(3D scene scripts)
____
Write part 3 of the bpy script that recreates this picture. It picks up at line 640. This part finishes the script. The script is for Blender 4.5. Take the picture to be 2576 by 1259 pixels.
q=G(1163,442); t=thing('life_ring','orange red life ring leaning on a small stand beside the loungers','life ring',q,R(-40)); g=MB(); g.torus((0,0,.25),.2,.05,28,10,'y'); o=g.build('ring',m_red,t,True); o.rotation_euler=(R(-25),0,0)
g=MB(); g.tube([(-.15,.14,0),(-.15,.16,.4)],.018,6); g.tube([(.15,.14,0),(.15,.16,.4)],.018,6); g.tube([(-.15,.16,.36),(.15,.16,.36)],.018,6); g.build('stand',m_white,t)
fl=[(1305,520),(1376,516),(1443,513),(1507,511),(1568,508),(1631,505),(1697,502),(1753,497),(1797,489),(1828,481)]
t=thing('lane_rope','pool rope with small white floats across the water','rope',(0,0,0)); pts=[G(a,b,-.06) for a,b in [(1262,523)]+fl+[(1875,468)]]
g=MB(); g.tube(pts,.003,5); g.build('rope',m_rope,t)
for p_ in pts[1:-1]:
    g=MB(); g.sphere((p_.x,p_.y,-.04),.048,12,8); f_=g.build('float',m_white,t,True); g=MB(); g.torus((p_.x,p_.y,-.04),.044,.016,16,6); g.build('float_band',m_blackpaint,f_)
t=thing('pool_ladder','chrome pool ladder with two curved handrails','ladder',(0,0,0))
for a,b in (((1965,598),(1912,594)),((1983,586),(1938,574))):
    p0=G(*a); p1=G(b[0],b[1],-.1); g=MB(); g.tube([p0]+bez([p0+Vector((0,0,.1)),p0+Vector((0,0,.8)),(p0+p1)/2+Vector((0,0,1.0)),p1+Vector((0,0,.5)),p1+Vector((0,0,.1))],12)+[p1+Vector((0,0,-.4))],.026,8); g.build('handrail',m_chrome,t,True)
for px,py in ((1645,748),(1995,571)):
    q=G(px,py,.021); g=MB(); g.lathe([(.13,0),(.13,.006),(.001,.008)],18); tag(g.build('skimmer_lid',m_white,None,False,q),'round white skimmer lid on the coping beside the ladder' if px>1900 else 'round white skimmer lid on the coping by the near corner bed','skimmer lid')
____
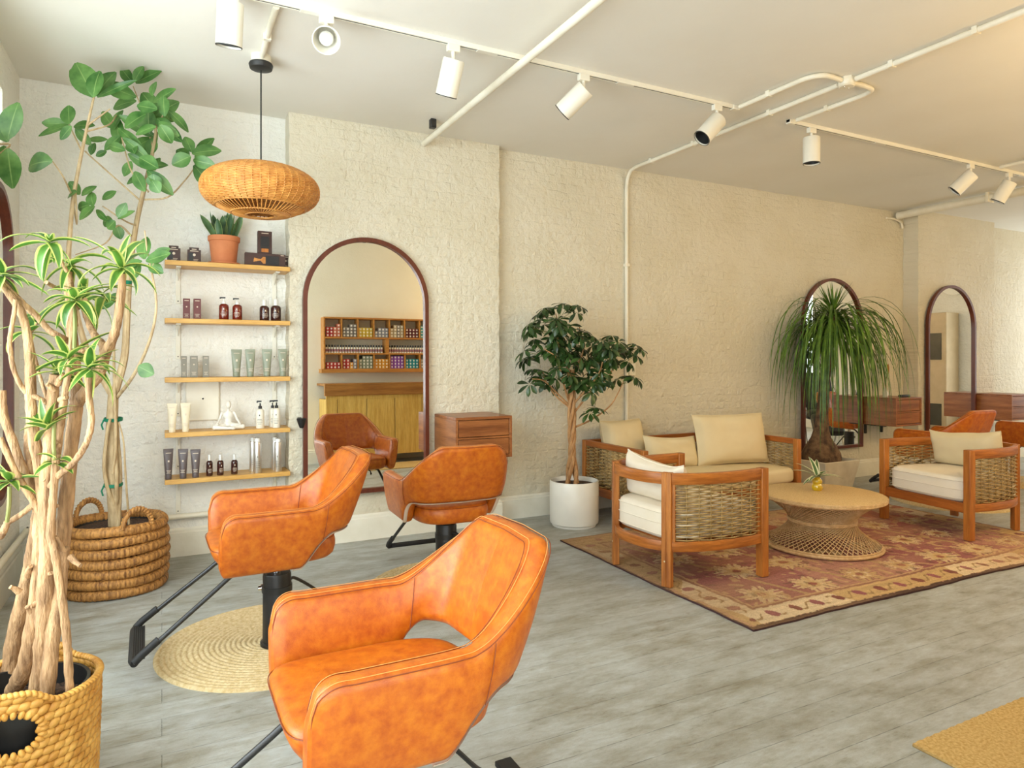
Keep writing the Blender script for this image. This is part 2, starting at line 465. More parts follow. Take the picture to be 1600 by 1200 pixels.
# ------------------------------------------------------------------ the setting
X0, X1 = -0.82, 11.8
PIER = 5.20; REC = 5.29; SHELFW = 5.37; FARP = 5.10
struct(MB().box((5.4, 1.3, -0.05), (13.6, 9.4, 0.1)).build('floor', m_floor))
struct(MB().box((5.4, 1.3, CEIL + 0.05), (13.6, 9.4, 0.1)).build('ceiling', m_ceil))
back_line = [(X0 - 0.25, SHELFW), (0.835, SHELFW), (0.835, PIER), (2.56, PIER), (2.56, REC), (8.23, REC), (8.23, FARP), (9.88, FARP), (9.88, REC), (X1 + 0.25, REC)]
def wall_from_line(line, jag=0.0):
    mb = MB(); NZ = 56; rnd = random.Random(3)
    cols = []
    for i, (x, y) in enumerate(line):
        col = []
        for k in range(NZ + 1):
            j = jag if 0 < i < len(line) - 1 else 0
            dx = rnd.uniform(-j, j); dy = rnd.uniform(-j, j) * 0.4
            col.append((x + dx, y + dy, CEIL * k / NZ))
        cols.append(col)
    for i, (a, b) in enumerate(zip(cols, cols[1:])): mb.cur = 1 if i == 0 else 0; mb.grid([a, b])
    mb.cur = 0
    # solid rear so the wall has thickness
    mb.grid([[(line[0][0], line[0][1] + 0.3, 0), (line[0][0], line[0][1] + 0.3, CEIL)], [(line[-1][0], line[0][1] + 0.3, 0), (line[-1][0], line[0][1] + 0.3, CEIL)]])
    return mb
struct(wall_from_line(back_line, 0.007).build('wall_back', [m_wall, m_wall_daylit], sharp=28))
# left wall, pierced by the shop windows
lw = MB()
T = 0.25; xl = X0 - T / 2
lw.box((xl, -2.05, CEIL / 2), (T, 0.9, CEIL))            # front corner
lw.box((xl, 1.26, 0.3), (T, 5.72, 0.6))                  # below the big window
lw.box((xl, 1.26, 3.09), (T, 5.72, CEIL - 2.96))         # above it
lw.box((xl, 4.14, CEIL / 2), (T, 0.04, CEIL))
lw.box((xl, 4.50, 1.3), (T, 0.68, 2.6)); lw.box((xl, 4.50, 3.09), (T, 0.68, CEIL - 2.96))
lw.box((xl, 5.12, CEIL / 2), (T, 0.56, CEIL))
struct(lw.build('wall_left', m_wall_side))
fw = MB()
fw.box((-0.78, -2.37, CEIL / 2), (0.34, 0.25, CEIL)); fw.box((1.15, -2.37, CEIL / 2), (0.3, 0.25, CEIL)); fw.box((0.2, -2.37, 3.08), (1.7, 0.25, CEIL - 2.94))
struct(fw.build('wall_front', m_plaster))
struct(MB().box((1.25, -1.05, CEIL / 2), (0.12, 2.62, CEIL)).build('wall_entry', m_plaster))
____
Copy out every line from the data above that has "Take" in it.

THE SOLUTION |
Write part 3 of the bpy script that recreates this picture. It picks up at line 640. This part finishes the script. The script is for Blender 4.5. Take the picture to be 2576 by 1259 pixels.
Keep writing the Blender script for this image. This is part 2, starting at line 465. More parts follow. Take the picture to be 1600 by 1200 pixels.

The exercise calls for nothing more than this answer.